En El eco de los disparos, Edurne Portela defiende que no hay objetividad posible en la observación de la violencia. Desde el momento en que uno toma partido (callando o rebelándose), lo hace desde su subjetividad, desde su afecto, su ideología o sus simpatías. La mejor forma de explicarla para tratar de curarla es desde las emociones. Y en su novela Mejor la ausencia (2017) lo ha conseguido de una manera magnífica. Es un libro-bofetada, un libro-terremoto, un libro-herida. Y también, creo, es un libro-cicatriz. Una voz llamada Amaia se enfrenta desde niña a la violencia de un padre maltratador, a la violencia de las drogas en el cuerpo de su hermano y a la violencia del alcohol en la vida de su madre.
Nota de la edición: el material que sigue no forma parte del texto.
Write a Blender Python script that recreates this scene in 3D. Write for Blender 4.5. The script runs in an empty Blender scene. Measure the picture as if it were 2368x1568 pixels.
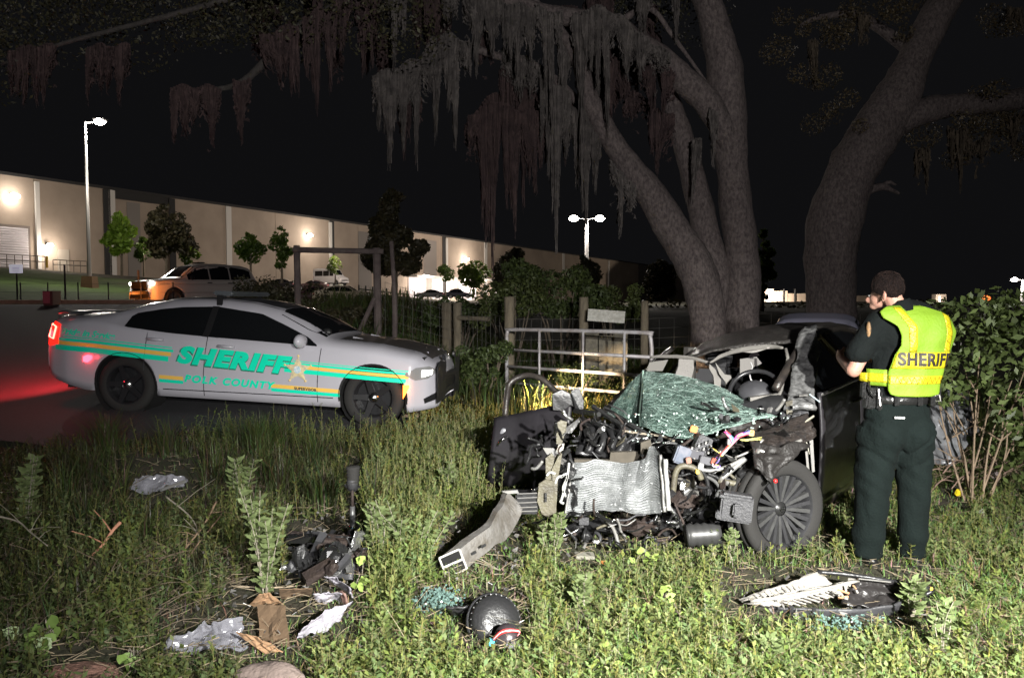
import bpy, bmesh, math, random
import numpy as np
from mathutils import Vector, Matrix, noise
R = math.radians
rnd = random.Random(7)
scene = bpy.context.scene
col = scene.collection

# ------------------------------------------------------------- camera, sky, lights
CAMZ, SS, PITCH = 1.64, 1716.0, math.atan(84 / 1716)
cd = bpy.data.cameras.new('camera'); cam = bpy.data.objects.new('camera', cd); col.objects.link(cam)
cam.location = (0, 0, CAMZ); cam.rotation_euler = (R(90) - PITCH, 0, 0)
cd.sensor_width = 36; cd.lens = 36 * SS / 2368; cd.clip_start = .05; cd.clip_end = 3000
scene.camera = cam

def D(px, py, d):
    """point seen at photo coordinate (px, py) (2368 wide) lying d metres ahead"""
    dx = (px - 1184) / SS; uy = (784 - py) / SS
    c, s = math.cos(PITCH), math.sin(PITCH)
    y = c + uy * s
    t = d / y
    return Vector((dx * t, d, CAMZ + (uy * c - s) * t))

world = bpy.data.worlds.new('World'); scene.world = world; world.use_nodes = True
wn = world.node_tree; wn.nodes.clear()
wo = wn.nodes.new('ShaderNodeOutputWorld'); wb = wn.nodes.new('ShaderNodeBackground')
wb.inputs['Color'].default_value = (0.9, .9, 1.0, 1); wb.inputs['Strength'].default_value = .005
wn.links.new(wb.outputs[0], wo.inputs[0])

def lamp(kind, name, loc, energy, color=(1, 1, 1), target=None, size=.1, angle=60, blend=.5):
    l = bpy.data.lights.new(name, kind); l.energy = energy; l.color = color
    l.shadow_soft_size = size
    if kind == 'SPOT':
        l.spot_size = R(angle); l.spot_blend = blend
    o = bpy.data.objects.new(name, l); col.objects.link(o); o.location = loc
    if target is not None:
        o.rotation_euler = (Vector(target) - Vector(loc)).to_track_quat('-Z', 'Y').to_euler()
    return o

# moonless night: a faint sun stands for the general sky glow
sl = bpy.data.lights.new('night_glow', 'SUN'); sl.energy = .004; sl.angle = R(20); sl.color = (.8, .85, 1)
so = bpy.data.objects.new('night_glow', sl); col.objects.link(so); so.rotation_euler = (R(25), R(15), 0)
# work light of the emergency vehicle parked behind the photographer
lamp('SPOT', 'work_light', (1.9, -1.0, 2.45), 6600, (1, .985, .93), (1.35, 3.0, .0), .05, 76, 1)
lamp('SPOT', 'headlight_beam', (1.1, -2.6, 2.3), 2450, (1, .97, .96), (-1.5, 12, 6.0), .06, 100, 1)

scene.view_settings.view_transform = 'Standard'; scene.view_settings.look = 'None'
scene.view_settings.exposure = 0; scene.view_settings.gamma = 1
scene.view_settings.use_curve_mapping = False
scene.render.engine = 'CYCLES'
scene.cycles.use_denoising = True
scene.cycles.max_bounces = 5; scene.cycles.transparent_max_bounces = 12
scene.cycles.sample_clamp_indirect = 3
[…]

Violencias superpuestas que crean un clima opresivo, denso y áspero en el que la voz de Amaia busca comprender, abrir espacios de luz en medio de tanta oscuridad.
Hay miedo en esta historia. Mucho miedo. Hay una madre que se pregunta si algún día su hijo será capaz de vaciar una pistola en la nuca de un asesino. Hay una niña que cada vez que su padre se acerca, tiembla y se encoge. Hay una sociedad que ve todo eso y calla, porque si hablan quién sabe si esa violencia no acabará hiriéndoles a ellos también. Aquí, Edurne Portela utiliza la violencia de ETA como marco para contar una historia de violencia familiar que transcurre entre los años ochenta y noventa, los años negros del conflicto vasco, y que hurga en las heridas íntimas de los personajes para revelar una sociedad enferma, incapaz de reaccionar ante lo inadmisible.
El ensayo es interesantísimo y la novela es espléndida. Dura y oscura. Es la historia de una niña que se empapa de violencia en su infancia, escapa de ella al final de la adolescencia y decide volver, veinte años después, para tratar de curar su memoria. ¿Cómo se repara la violencia? A veces (a menudo) no se puede. Pero quizá la única forma de lograrlo sea a través de las palabras. De ser capaces de contar historias como esta.